Aim of the exercise:
Your answer should consist only of the lines below from the one with "Recreate this scene" through the one with "scene.camera = cam", copied exactly.

** BEGIN Records provided **

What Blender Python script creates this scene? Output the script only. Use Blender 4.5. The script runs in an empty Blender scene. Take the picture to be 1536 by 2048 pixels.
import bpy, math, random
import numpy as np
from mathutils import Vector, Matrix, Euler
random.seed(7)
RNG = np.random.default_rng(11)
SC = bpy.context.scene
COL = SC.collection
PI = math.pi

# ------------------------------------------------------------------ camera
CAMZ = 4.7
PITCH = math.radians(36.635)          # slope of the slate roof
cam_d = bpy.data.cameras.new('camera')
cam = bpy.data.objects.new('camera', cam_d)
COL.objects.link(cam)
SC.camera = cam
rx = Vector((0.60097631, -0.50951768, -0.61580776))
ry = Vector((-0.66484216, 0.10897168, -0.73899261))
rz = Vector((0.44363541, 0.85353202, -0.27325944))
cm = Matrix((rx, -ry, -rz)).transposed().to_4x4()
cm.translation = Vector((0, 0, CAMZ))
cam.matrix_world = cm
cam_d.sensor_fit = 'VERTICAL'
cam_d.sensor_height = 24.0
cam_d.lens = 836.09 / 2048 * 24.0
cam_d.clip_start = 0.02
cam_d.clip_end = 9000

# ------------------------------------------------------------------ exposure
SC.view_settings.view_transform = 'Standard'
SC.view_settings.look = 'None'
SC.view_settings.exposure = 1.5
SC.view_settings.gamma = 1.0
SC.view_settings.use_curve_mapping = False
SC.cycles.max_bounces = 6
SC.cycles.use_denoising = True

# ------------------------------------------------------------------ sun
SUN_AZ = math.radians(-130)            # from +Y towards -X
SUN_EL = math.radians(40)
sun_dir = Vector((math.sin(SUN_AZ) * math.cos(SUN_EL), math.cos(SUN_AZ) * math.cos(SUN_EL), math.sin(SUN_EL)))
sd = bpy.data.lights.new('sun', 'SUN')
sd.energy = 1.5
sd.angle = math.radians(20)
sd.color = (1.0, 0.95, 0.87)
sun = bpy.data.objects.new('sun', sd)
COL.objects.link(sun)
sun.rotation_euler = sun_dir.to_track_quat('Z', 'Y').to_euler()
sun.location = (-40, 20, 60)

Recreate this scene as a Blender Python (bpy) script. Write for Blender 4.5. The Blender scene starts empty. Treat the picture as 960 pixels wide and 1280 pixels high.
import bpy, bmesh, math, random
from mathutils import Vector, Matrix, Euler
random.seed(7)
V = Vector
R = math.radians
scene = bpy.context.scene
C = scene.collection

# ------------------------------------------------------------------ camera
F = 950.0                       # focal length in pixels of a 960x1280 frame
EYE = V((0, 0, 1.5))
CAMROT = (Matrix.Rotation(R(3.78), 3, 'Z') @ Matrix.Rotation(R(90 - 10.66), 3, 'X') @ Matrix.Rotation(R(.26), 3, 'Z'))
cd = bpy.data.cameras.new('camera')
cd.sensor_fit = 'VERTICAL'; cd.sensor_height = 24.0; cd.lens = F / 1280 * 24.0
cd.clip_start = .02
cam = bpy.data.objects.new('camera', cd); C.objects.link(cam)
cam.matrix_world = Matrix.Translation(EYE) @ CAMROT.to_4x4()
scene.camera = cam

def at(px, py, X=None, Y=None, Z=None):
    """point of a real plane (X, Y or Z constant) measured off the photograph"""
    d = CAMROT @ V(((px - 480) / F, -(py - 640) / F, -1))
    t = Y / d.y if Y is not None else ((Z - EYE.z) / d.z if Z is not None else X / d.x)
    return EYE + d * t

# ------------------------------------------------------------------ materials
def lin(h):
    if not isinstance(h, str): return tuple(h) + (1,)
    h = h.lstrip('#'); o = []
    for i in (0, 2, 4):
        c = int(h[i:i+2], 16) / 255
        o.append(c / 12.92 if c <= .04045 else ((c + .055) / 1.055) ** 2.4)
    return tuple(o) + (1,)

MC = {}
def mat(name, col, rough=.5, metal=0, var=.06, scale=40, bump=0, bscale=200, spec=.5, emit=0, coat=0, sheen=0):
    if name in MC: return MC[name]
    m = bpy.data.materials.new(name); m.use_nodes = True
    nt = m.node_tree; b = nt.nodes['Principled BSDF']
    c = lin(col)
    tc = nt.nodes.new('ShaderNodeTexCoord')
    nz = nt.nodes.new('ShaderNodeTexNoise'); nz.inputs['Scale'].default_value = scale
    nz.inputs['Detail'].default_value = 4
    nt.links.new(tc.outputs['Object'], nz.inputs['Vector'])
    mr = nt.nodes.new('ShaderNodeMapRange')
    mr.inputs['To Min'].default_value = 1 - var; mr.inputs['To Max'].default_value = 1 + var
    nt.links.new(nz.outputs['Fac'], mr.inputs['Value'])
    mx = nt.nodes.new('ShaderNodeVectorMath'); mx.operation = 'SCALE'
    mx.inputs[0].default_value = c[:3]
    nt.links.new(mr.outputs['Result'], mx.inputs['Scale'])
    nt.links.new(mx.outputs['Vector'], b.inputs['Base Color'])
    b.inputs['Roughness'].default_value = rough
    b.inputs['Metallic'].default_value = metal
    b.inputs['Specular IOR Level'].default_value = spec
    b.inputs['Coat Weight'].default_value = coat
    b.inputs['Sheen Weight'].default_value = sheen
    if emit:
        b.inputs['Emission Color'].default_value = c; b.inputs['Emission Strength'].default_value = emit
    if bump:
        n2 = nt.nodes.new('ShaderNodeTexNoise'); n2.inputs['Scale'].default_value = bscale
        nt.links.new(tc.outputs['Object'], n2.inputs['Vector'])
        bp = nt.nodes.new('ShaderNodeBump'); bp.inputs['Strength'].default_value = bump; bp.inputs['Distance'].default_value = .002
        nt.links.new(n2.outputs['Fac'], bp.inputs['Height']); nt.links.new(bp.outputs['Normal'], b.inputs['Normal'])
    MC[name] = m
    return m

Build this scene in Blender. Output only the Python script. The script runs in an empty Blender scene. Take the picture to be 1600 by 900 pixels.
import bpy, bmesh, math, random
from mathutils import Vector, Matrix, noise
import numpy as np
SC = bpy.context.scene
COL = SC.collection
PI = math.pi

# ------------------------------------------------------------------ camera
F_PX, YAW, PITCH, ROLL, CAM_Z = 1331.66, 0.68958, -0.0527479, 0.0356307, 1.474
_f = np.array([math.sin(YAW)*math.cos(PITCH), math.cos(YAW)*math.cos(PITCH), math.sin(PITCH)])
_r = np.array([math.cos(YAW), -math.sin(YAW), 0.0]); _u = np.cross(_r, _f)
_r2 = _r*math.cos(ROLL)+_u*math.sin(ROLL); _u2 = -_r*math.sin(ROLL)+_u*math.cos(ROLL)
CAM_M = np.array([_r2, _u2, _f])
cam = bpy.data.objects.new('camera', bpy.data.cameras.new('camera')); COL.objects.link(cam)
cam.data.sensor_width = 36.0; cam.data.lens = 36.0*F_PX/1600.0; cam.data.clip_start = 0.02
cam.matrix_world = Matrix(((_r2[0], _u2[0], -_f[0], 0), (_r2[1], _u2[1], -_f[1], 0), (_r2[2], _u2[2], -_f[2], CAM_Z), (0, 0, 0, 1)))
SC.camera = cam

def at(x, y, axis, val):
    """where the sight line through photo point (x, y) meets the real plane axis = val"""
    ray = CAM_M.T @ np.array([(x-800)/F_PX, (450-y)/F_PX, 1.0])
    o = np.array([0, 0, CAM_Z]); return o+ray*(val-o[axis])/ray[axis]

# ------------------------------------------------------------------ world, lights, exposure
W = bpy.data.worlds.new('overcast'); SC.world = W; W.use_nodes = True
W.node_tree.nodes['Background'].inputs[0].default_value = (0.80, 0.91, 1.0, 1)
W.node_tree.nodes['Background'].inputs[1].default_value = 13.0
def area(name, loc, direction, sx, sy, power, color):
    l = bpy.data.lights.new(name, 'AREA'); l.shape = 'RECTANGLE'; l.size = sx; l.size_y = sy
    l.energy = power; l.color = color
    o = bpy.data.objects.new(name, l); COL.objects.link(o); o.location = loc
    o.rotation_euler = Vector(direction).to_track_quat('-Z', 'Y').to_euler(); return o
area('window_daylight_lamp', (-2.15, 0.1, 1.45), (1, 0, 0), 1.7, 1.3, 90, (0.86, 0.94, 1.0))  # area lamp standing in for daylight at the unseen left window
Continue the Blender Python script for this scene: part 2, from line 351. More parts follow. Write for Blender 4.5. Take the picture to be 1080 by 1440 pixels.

** END Records provided **

Response for this exercise:
Recreate this scene as a Blender Python (bpy) script. Write for Blender 4.5. The Blender scene starts empty. Treat the picture as 960 pixels wide and 1280 pixels high.
import bpy, bmesh, math, random
from mathutils import Vector, Matrix, Euler
random.seed(7)
V = Vector
R = math.radians
scene = bpy.context.scene
C = scene.collection

# ------------------------------------------------------------------ camera
F = 950.0                       # focal length in pixels of a 960x1280 frame
EYE = V((0, 0, 1.5))
CAMROT = (Matrix.Rotation(R(3.78), 3, 'Z') @ Matrix.Rotation(R(90 - 10.66), 3, 'X') @ Matrix.Rotation(R(.26), 3, 'Z'))
cd = bpy.data.cameras.new('camera')
cd.sensor_fit = 'VERTICAL'; cd.sensor_height = 24.0; cd.lens = F / 1280 * 24.0
cd.clip_start = .02
cam = bpy.data.objects.new('camera', cd); C.objects.link(cam)
cam.matrix_world = Matrix.Translation(EYE) @ CAMROT.to_4x4()
scene.camera = cam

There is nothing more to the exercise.